Provençal buildings with stucco walls and red-tiled roofs—often, as here, observed from a road turning into the picture—formed one of Cézanne’s favorite subjects. Several seem to have appealed to him as portraits-by-proxy of their owners, but the identity of Maria, after whom the primary building in this work is named, remains a mystery. In terms of composition, the Kimbell painting is a reprise of The House of the Hanged Man (Musée d’Orsay, Paris), which Cézanne showed in 1874 at the first Impressionist exhibition and at the Paris World’s Fair of 1889.

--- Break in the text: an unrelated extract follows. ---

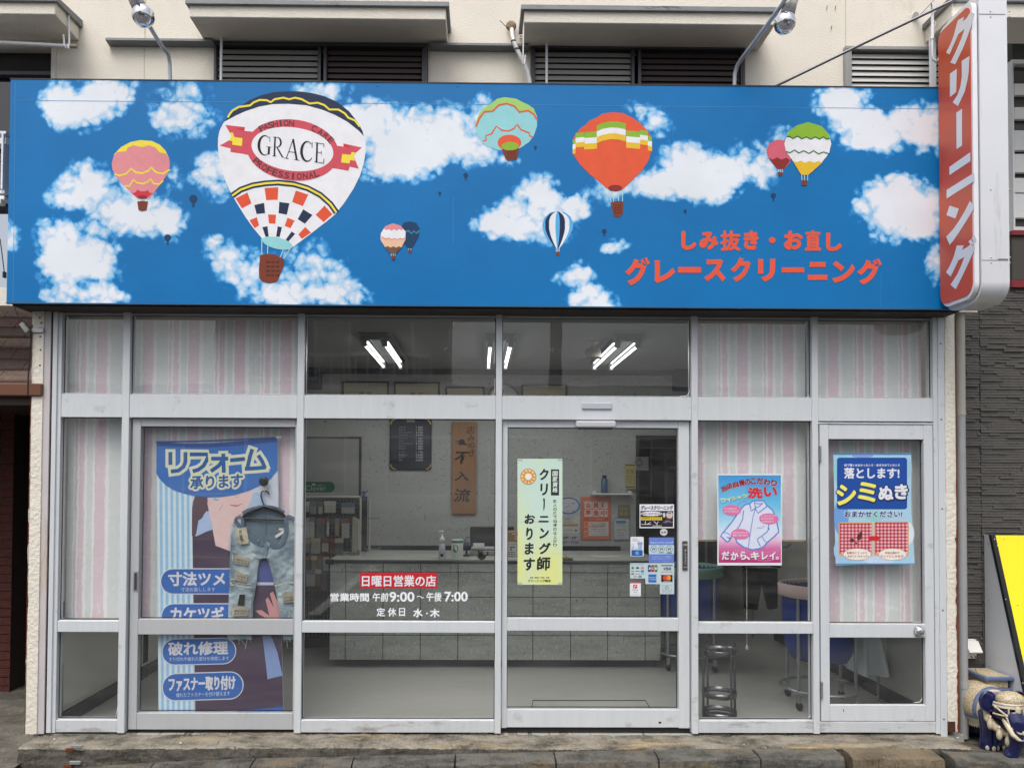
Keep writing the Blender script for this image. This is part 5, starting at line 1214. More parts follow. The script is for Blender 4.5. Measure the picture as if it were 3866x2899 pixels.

By the late 1870s, Cézanne had devised his hallmark manner of applying color in short parallel strokes, no differently for objects than for empty space. Here the distinctive way in which the trees are rendered with jagged broken lines, along with the density of the sky, relates stylistically to paintings that he made in 1895 at a quarry near the Château Noir. It was at the Château Noir, an unfinished and abandoned nineteenth-century building complex in the Gothic style, visible in the right background of the Kimbell painting, that Cézanne stored his art supplies beginning in 1887.
Landscapes such as this, in which Cézanne shows corners of rural France with simple domestic buildings, were to be a major source of inspiration for Braque and Picasso, and by extension for Cubism and early twentieth-century art.